MAKING A POINT: PEOPLEPROJECTS123
Just weeks ago, AAA launched a new project called PeopleProjects123, conceived by Lambert’s artist friend Amanda Eisher. The two met during Lambert’s Budget Gallery days. The project serves to, “reconnect the people who make the products we know, with the advertising for those products,” says Lambert.
For example, AAA will produce a fake Coke can label that looks just like a Coke can, except they are hand-drawn and colored, with depictions of Salvadoran youths working in the sugar plants that supply the beverage company. The idea is that people will print out these labels and slip them over soda cans at local grocery stores, a tactic called “shopdropping,” or leaving something in a store, rather than taking or buying, Lambert adds.
The project does not serve to either criticize or celebrate the harsh conditions that exist in other countries, says Amanda Eisher. As a working artist acquainted with Lambert through his work with the Budget Gallery, Eisher was approached by Lambert to conceive a project for AAA.
“It’s more about awareness and knowing of the production side of the products we buy. It’s about the human aspect of making a product,” Eisher adds.
The idea for the project came to Eisher during her trips to El Salvador. Since 2002, Eischer has gone to the rural town of Colima with a small group of art students from SF State College of Extended Learning who teaches art to the people there. In this very rural town, a settlement of about 500 families subside on local sugar production, with most making $2 a day, luckier workers can make up to $5. Everyone, including children, work long hours, from dawn until dusk, with the air reeking of pesticides and sewage; the long days cause dry hands and hunched, sore backs. Most streets are unpaved and no one goes out at night, for lack of streetlights.
Eisher, who originally went to Colima as a student, now directs the program. So far, her group has assisted in painting over 10 murals, created a library and participated in road building projects.

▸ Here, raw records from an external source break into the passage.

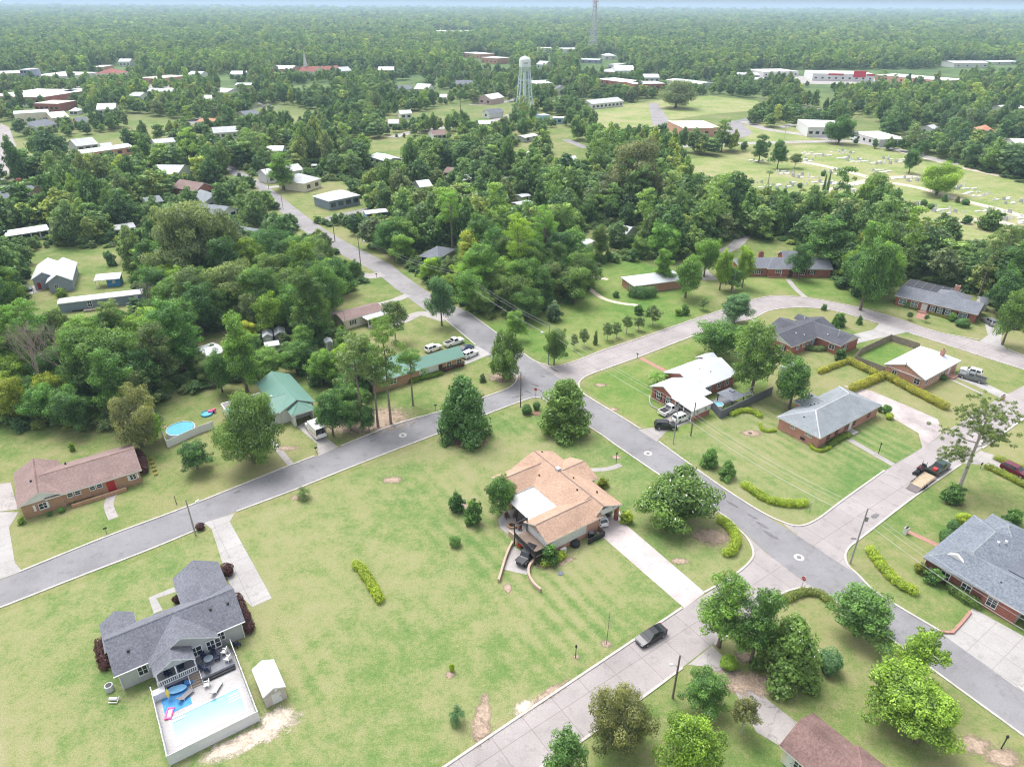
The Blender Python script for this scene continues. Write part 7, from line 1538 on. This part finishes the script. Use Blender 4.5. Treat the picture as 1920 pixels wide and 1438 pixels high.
fh('long orange-brown building far off at the right', (1848, 50), (1905, 52), 70, 8, .02, TILE_O, BRICK_S, 'flat', nw=5, name='building', ov=.05)
fh('white house among trees above the middle street', (750, 214), (773, 213), 10, 4, 2, MT_WHITE, SID_W, nw=2)
fh('pale roofed hall left of the steepled church', (508, 129), (546, 130), 24, 7, 3, MT_WHITE, BRICK_S, nw=4, name='building')
fh('grey gabled house at the right end of the church row', (640, 134), (660, 133), 20, 6, 4, SH_PALE, SID_W, nw=2)
fh('white block beyond the water tower to its right', (1010, 91), (1036, 91), 30, 7, .02, FL, SID_W, 'flat', nw=3, name='building', ov=.05)
fh('white house above the orange tiled house', (372, 186), (396, 186), 14, 4, 2.4, MT_WHITE, SID_W, nw=2)
fh('pale grey roofed house in the left town above the porch house', (240, 180), (262, 181), 14, 4, 2.4, SH_PALE, SID_W, nw=2)
fh('white roofed house between the old town and the church', (350, 140), (374, 141), 18, 5, 3, MT_WHITE, SID_W, nw=2)
fh('long white shed between the old town and the church', (440, 160), (470, 160), 14, 4, 1.5, MT_WHITE, SID_G, nw=3, name='building')
# middle: houses among the trees right of the old street
fh('white flat roofed house with lawn right of the old street', (690, 293), (722, 303), 11, 3.4, 1.2, MT_WHITE, SID_W, nw=3)
fh('small white house behind the middle woods', (727, 232), (747, 232), 9, 3.4, 2, MT_WHITE, SID_W, nw=2)
fh('white house with grey-brown roof by the middle street', (812, 254), (838, 252), 10, 3.2, 2.2, SH_BROWN, SID_W, nw=3)
fh('white roofed house right end of the middle street', (897, 233), (920, 233), 9, 3, 2, MT_WHITE, SID_W, nw=2)
fh('brown roofed house in the shade of the middle woods', (830, 323), (857, 326), 9, 3, 1.8, SH_BROWN, BRICK_R, nw=2)
fh('pale grey roofed house in the middle woods', (840, 340), (886, 337), 9, 3, 1.6, SH_PALE, SID_W, nw=3)
fh('white roofed house with grey wall in the middle woods', (787, 352), (812, 349), 9, 3.4, 2.2, MT_WHITE, SID_G, nw=2)
fh('pale blue roofed trailer in the middle woods', (686, 402), (728, 397), 6, 3, .6, MT_GALV, SID_TL, nw=3)
fh('blue-grey roofed house beside the old street in the trees', (785, 480), (822, 486), 12, 3, 2.2, SH_MID, SID_G, 'hip', nw=2)
fh('white house with long white roof below the pump house', (964, 297), (1010, 294), 11, 3.6, 2, MT_WHITE, SID_W, nw=4)
fh('white open carport house behind the long white roof', (984, 259), (1010, 254), 8, 3, .8, MT_WHITE, SID_G, nw=2)
fh('small bright white house right of the long white roof', (1058, 301), (1083, 300), 8, 3.2, 1.4, MT_WHITE, SID_W, nw=2)
fh('grey trailer roof showing through trees left of the moss oak', (973, 386), (1002, 381), 6, 3, .5, MT_GALV, SID_G, nw=2)
fh('pale trailer just above the grey trailer', (978, 370), (996, 367), 5, 3, .5, MT_WHITE, SID_W, nw=1)
fh('pale grey house in the clearing behind the central woods', (1141, 433), (1174, 440), 9, 3.4, 1.8, SH_PALE, SID_W, nw=3)
fh('grey roofed house at the end of the gravel drive in the left clearing', (388, 670), (424, 658), 7, 2.6, .5, MT_GALV, SID_G, nw=2)
fh('small white roofed house behind the bare grey trees', (148, 645), (183, 636), 7, 2.8, .8, MT_WHITE, SID_W, nw=2, vis=False)
fh('low grey roofed house under the bare grey trees', (75, 690), (118, 676), 8, 2.8, .8, MT_GALV, SID_W, nw=2, vis=False)

# --- minor streets, lots and drives
def px_path(name, pts, w, z, mat): return path(name, pts, w, z, mat, 4)
path('road', [(350, 262), (340, 240), (380, 222), (440, 205), (500, 200), (478, 190), (430, 178), (395, 165)], 8, .05, ASPH_OLD)
path('road', [(600, 418), (640, 405), (700, 392), (760, 372), (830, 345), (900, 335), (990, 330), (1040, 345)], 7, .03, ASPH_OLD)
path('road', [(735, 258), (790, 245), (870, 236), (920, 228), (960, 215)], 8, .05, CONC)
path('road', [(900, 322), (950, 312), (1000, 330), (1060, 345)], 7, .04, CONC)
path('road', [(880, 196), (920, 195), (955, 190), (990, 175)], 7, .05, CONC)
path('road', [(1060, 262), (1080, 270), (1100, 278)], 6, .04, ASPH_OLD)
path('road', [(500, 200), (515, 203)], 9, .06, ASPH)
path('road', [(1230, 278), (1330, 272), (1440, 268), (1530, 266), (1600, 266), (1690, 283), (1780, 305), (1900, 325), (2000, 345)], 8, .06, CONC)
path('cemetery_lane', [(1500, 303), (1560, 315), (1625, 332), (1635, 338)], 5, .05, SAND)
path('cemetery_lane', [(1540, 362), (1590, 348), (1635, 338), (1720, 330)], 5, .056, SAND)
path('cemetery_lane', [(1635, 338), (1720, 352), (1800, 375), (1880, 395), (1960, 420)], 5, .062, SAND)
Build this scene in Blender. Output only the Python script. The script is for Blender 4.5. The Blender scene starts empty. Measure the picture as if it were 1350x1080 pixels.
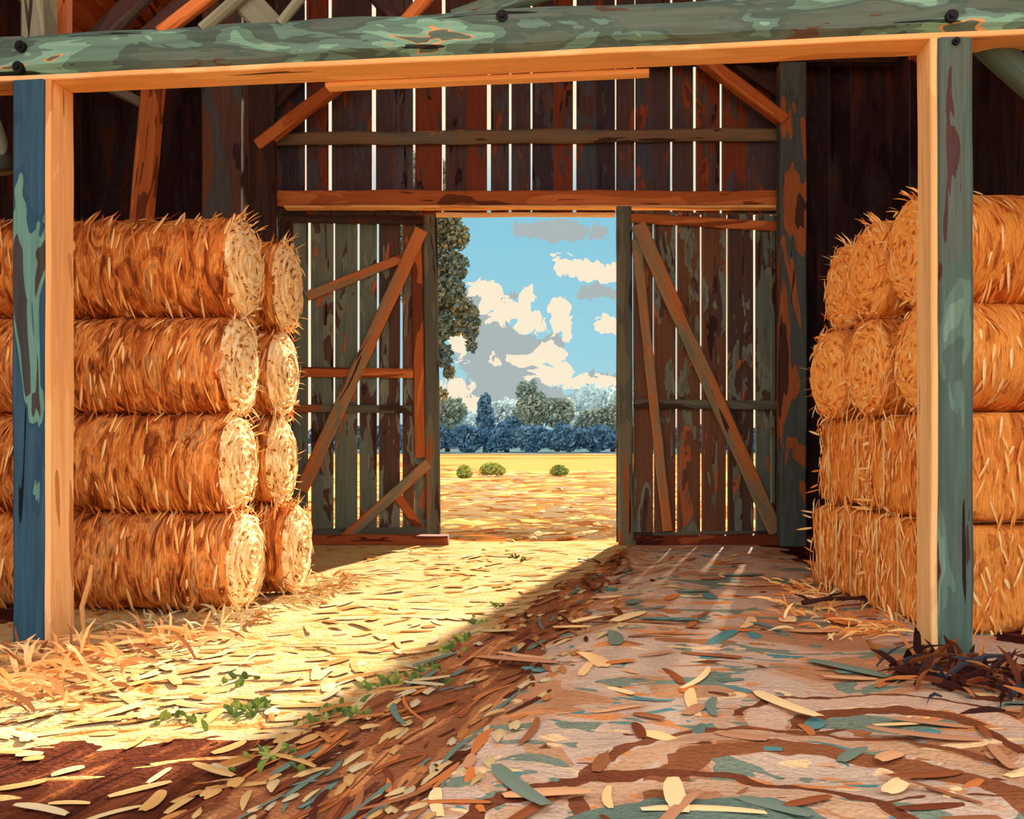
import bpy, bmesh, math, random
from mathutils import Vector, Matrix, noise as mn

random.seed(7)
C = bpy.context.scene
COL = C.collection
F, CX, HY, H = 1250.0, 675.0, 585.0, 1.3          # lens in pixels, centre column, horizon row, eye height
SUN = Vector((-0.308, -1.0, -0.475)).normalized()
DW = 12.5                                          # depth of the end wall

def P(x, y, d):
    """a point d metres in front of the camera seen at pixel x, y"""
    return Vector(((x - CX) / F * d, d, H + (HY - y) / F * d))
def X(x, d): return (x - CX) / F * d
def Z(y, d): return H + (HY - y) / F * d
def srgb(r, g, b):
    f = lambda c: (c / 255 / 12.92) if c / 255 <= .04045 else ((c / 255 + .055) / 1.055) ** 2.4
    return (f(r), f(g), f(b), 1)

def D(r, g, b, k=.60):
    c = srgb(r, g, b); return (c[0] * k, c[1] * k, c[2] * k, 1)

# ------------------------------------------------------------------ node helpers
class NT:
    def __init__(s, tree): s.t = tree; s.n = tree.nodes; s.l = tree.links
    def new(s, typ, **kw):
        n = s.n.new(typ)
        for k, v in kw.items(): setattr(n, k, v)
        return n
    def put(s, sock, v):
        if hasattr(v, 'links') or isinstance(v, bpy.types.NodeSocket): s.l.new(v, sock)
        else: sock.default_value = v
    def m(s, op, a, b=0.0, c=0.0, clamp=False):
        n = s.new('ShaderNodeMath', operation=op, use_clamp=clamp)
        s.put(n.inputs[0], a); s.put(n.inputs[1], b); s.put(n.inputs[2], c)
        return n.outputs[0]
    def vm(s, op, a, b=(0, 0, 0)):
        n = s.new('ShaderNodeVectorMath', operation=op)
        s.put(n.inputs[0], a); s.put(n.inputs[1], b)
        return n.outputs[0]
    def ramp(s, fac, stops, interp='CONSTANT'):
        n = s.new('ShaderNodeValToRGB'); cr = n.color_ramp; cr.interpolation = interp
        while len(cr.elements) < len(stops): cr.elements.new(0.5)
        for e, (p, c) in zip(cr.elements, stops): e.position = p
        for e, (p, c) in zip(cr.elements, stops): e.color = c
        s.put(n.inputs[0], fac); return n.outputs[0]
    def noise(s, vec, scale=1.0, detail=2.0, rough=.5, dist=0.0):
        n = s.new('ShaderNodeTexNoise'); s.put(n.inputs['Vector'], vec)
        n.inputs['Scale'].default_value = scale; n.inputs['Detail'].default_value = detail
        n.inputs['Roughness'].default_value = rough; n.inputs['Distortion'].default_value = dist
        return n.outputs[0]
    def mix(s, fac, a, b, blend='MIX'):
        n = s.new('ShaderNodeMix', data_type='RGBA', blend_type=blend)
        s.put(n.inputs[0], fac); s.put(n.inputs[6], a); s.put(n.inputs[7], b)
        return n.outputs[2]
    def attr(s, name):
        n = s.new('ShaderNodeAttribute', attribute_name=name); return n.outputs['Fac']

def material(name, rough=.9, spec=.15):
    m = bpy.data.materials.new(name); m.use_nodes = True
    nt = NT(m.node_tree)
    b = m.node_tree.nodes['Principled BSDF']
    b.inputs['Roughness'].default_value = rough
    b.inputs['Specular IOR Level'].default_value = spec
    return m, nt, b

def obj_coords(nt, scale, use_rnd=True):
    tc = nt.new('ShaderNodeTexCoord').outputs['Object']
    oi = nt.new('ShaderNodeObjectInfo').outputs['Random']
    off = nt.m('MULTIPLY', oi, 37.0)
    if use_rnd: off = nt.m('ADD', off, nt.m('MULTIPLY', nt.attr('rnd'), 91.0))
    cx = nt.new('ShaderNodeCombineXYZ')
    for i in range(3): nt.put(cx.inputs[i], off)
    v = nt.vm('ADD', tc, cx.outputs[0])
    return nt.vm('MULTIPLY', v, scale), tc

def bump(nt, b, h, strength=.4, dist=.02):
    n = nt.new('ShaderNodeBump'); n.inputs['Strength'].default_value = strength; n.inputs['Distance'].default_value = dist
    nt.put(n.inputs['Height'], h); nt.l.new(n.outputs[0], b.inputs['Normal'])

def wood(name, stops, axis=0, patch=3.0, stretch=.22, grain=.45, rough=.85, crack=True, boards=None):
    """weathered timber: hard-edged patches of paint and bare wood drawn out along the grain"""
    m, nt, b = material(name, rough)
    sc = [patch, patch, patch]; sc[axis] = patch * stretch
    v, tc = obj_coords(nt, tuple(sc))
    n1 = nt.noise(v, 1.0, 3.0, .55, .6)
    col = nt.ramp(n1, stops)
    if boards:
        tone = nt.ramp(nt.m('FRACT', nt.m('MULTIPLY', nt.attr('rnd'), 7.31)), [(i / len(boards), c) for i, c in enumerate(boards)])
        vb, _ = obj_coords(nt, (5.0, 5.0, 1.1))
        col = nt.mix(nt.m('GREATER_THAN', nt.noise(vb, 1.0, 3.0, .6, .4), .47), col, tone)
    sg = [30.0] * 3; sg[axis] = 1.6
    vg, _ = obj_coords(nt, tuple(sg))
    n2 = nt.noise(vg, 1.0, 3.0, .6, .3)
    dark = nt.ramp(n2, [(0, (1 - grain,) * 3 + (1,)), (.42, (1 - grain * .4,) * 3 + (1,)), (.6, (1.0, 1.0, 1.0, 1)), (1, (1.12, 1.1, 1.05, 1))], 'LINEAR')
    col = nt.mix(1.0, col, dark, 'MULTIPLY')
    if crack:
        sk = [14.0] * 3; sk[axis] = .9
        vk, _ = obj_coords(nt, tuple(sk))
        n3 = nt.noise(vk, 1.0, 1.0, .5, .9)
        k = nt.ramp(n3, [(0, (.15, .12, .12, 1)), (.27, (1, 1, 1, 1))])
        col = nt.mix(1.0, col, k, 'MULTIPLY')
    nt.l.new(col, b.inputs['Base Color'])
    bump(nt, b, n2, .5, .01)
    return m

def straw_mat(name, stops, axis, grain=(.55, 1.15)):
    """pressed straw; strokes run round the bale, across `axis`"""
    m, nt, b = material(name, 1.0, 0.0)
    axes = axis if isinstance(axis, tuple) else (axis,)
    sc = [4.0, 4.0, 4.0]
    for a in axes: sc[a] = 13.0
    v, tc = obj_coords(nt, tuple(sc))
    n1 = nt.noise(v, .62, 3.0, .6, .8)
    col = nt.ramp(n1, stops)
    sg = [9.0] * 3
    for a in axes: sg[a] = 70.0
    vg, _ = obj_coords(nt, tuple(sg))
    n2 = nt.noise(vg, 1.0, 2.0, .6, .4)
    g = nt.ramp(n2, [(.25, (grain[0],) * 3 + (1,)), (.5, (1, 1, 1, 1)), (.8, (grain[1],) * 3 + (1,))], 'LINEAR')
    col = nt.mix(1.0, col, g, 'MULTIPLY')
    nt.l.new(col, b.inputs['Base Color'])
    bump(nt, b, n2, .8, .03)
    return m

def rnd_mat(name, cols, rough=1.0, spec=0.0, trans=0.0):
    """one flat colour per blade, leaf or stroke"""
    m, nt, b = material(name, rough, spec)
    st = [(i / len(cols), c) for i, c in enumerate(cols)]
    col = nt.ramp(nt.attr('rnd'), st)
    nt.l.new(col, b.inputs['Base Color'])
    return m

def plain(name, c, rough=.7, metal=0.0):
    m, nt, b = material(name, rough, .3)
    v, _ = obj_coords(nt, (40, 40, 40))
    col = nt.mix(nt.noise(v, 1.0, 2.0), c, tuple(x * .6 for x in c[:3]) + (1,))
    nt.l.new(col, b.inputs['Base Color']); b.inputs['Metallic'].default_value = metal
    return m

# ------------------------------------------------------------------ mesh helpers
W = {}                                             # world matrix of every object made
class MB:
    def __init__(s): s.v = []; s.f = []; s.r = []
    def add(s, vs, fs, r=0.0):
        o = len(s.v); s.v += [tuple(v) for v in vs]; s.f += [tuple(i + o for i in f) for f in fs]
        s.r += ([r] * len(vs) if not isinstance(r, list) else r)
    def box(s, lo, hi, r=0.0, jit=0.0):
        vs = [Vector((x, y, z)) for z in (lo[2], hi[2]) for y in (lo[1], hi[1]) for x in (lo[0], hi[0])]
        if jit: vs = [v + Vector([random.uniform(-jit, jit) for _ in range(3)]) for v in vs]
        s.add(vs, [(0, 2, 3, 1), (4, 5, 7, 6), (0, 1, 5, 4), (2, 6, 7, 3), (0, 4, 6, 2), (1, 3, 7, 5)], r)
    def tube(s, pts, rad, n=8, r=0.0, cap=True):
        pts = [Vector(p) for p in pts]
        rad = rad if isinstance(rad, (list, tuple)) else [rad] * len(pts)
        vs = []; fs = []
        up = Vector((0.13, .31, 1)).normalized()
        for i, p in enumerate(pts):
            t = (pts[min(i + 1, len(pts) - 1)] - pts[max(i - 1, 0)]).normalized()
            a = t.cross(up)
            if a.length < .1: a = t.cross(Vector((1, 0, 0)))
            a.normalize(); b_ = t.cross(a)
            for k in range(n):
                q = 2 * math.pi * k / n
                vs.append(p + (a * math.cos(q) + b_ * math.sin(q)) * rad[i])
        for i in range(len(pts) - 1):
            for k in range(n):
                fs.append((i * n + k, i * n + (k + 1) % n, (i + 1) * n + (k + 1) % n, (i + 1) * n + k))
        if cap:
            fs.append(tuple(reversed(range(n)))); fs.append(tuple(range((len(pts) - 1) * n, len(pts) * n)))
        s.add(vs, fs, r)
    def ribbon(s, p, d, nrm, length, width, bend, r, segs=3, spine=.45):
        """a tapered curved blade from p along d, lying against nrm, with a raised spine"""
        d = d.normalized(); side = d.cross(nrm)
        if side.length < 1e-4: side = Vector((1, 0, 0))
        side.normalize(); vs = []; fs = []
        prof = [.55, 1.0, .85, .15] if segs == 3 else [.5, .88, 1.0, .98, .95, .86, .55]
        for i in range(segs + 1):
            t = i / segs
            c = p + d * (length * t) + bend * (length * t * t)
            w = width * prof[i] * .5
            vs += [c - side * w, c + nrm * (w * spine), c + side * w]
        for i in range(segs):
            a = i * 3
            fs += [(a, a + 1, a + 4, a + 3), (a + 1, a + 2, a + 5, a + 4)]
        s.add(vs, fs, r)
    def mesh(s, name, mat, smooth=False):
        me = bpy.data.meshes.new(name); me.from_pydata(s.v, [], s.f); me.update()
        if len(s.r) == len(s.v):
            a = me.attributes.new('rnd', 'FLOAT', 'POINT'); a.data.foreach_set('value', s.r)
        if smooth: me.polygons.foreach_set('use_smooth', [True] * len(me.polygons))
        me.materials.append(mat); return me
    def build(s, name, mat, parent=None, world=None, smooth=False):
        return link(name, s.mesh(name, mat, smooth), parent, world)

def link(name, me, parent=None, world=None):
    """link a mesh; `world` is the matrix its vertices are written in"""
    o = bpy.data.objects.new(name, me); COL.objects.link(o)
    w = world.copy() if world is not None else (W[parent].copy() if parent else Matrix())
    W[o] = w
    if parent: o.parent = parent; o.matrix_basis = W[parent].inverted() @ w
    else: o.matrix_basis = w
    return o
def empty(name, loc, rot=(0, 0, 0)):
    o = bpy.data.objects.new(name, None); COL.objects.link(o)
    o.empty_display_size = .1
    m = Matrix.Translation(loc) @ Matrix.Rotation(rot[2], 4, 'Z') @ Matrix.Rotation(rot[1], 4, 'Y') @ Matrix.Rotation(rot[0], 4, 'X')
    o.matrix_basis = m; W[o] = m; return o
def tag(o, label=None, cat=None, group=None, kind=None):
    if label: o['label'] = label
    if cat: o['category'] = cat
    if group: o['group'] = group
    if kind: o['kind'] = kind
    return o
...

Every summer, Eisher and her crew drive up the dusty road to Colima and are greeted by a large crowd of people, the air filled with thrilled wails and tears of excitement. The locals adopt the SF State students as their “tiernitas” – little brothers or little sisters – taking them into their families and homes and showering them with attention. When Eisher’s trip is over, the same crowd that greeted them has multiplied to see them off, many have been crying all-day long.
It was in Colima that Eisher met Yaneth Segovia Martinez, a 21-year-old woman who is featured on a fake two-liter soda can label. After Martinez’s brothers and father left for the United States, she dropped out of school to oversee her family’s farm. She drives an ox cart to work everyday to oversee the planting and harvesting of corn, sorghum (a grain used to make molasses and alcoholic beverages), cane and vegetables. The label featuring Martinez depicts a young woman who likes to read and write poetry, and who hopes to move to San Francisco some day to become a waitress.
“The ad world does a good job of simplifying everything it touches,” says Eisher. “As an artist, I create work that provokes and promotes thought.”
WHERE DOES COKE COME FROM?
In asking someone, “where does Coke come from?” the reply is likely, “from a store.” In actuality, the process of making soda comes from so many places before it ever reached the store. Coke’s iconic metallic red label with white, billowy writing at once reminds most consumers of a dark, sickly sweet, sparkly beverage. With the work of AAA, some careful observers will remember stories and lives of the people who planted, harvested and prepared the sugar before it was ever a gleam in the eye of a Coca-Cola ad executive.
AAA’s tactics are, no doubt, less “in your face” than other organizations that seek change in the world. As opposed to people reacting with intense emotions of disgust or anger, Lambert says most people just nod their head, saying, “Oh, yeah, I get this.”
“We’re trying to get the idea out there that the world is not set in stone,” he continues. “There are things you can do.”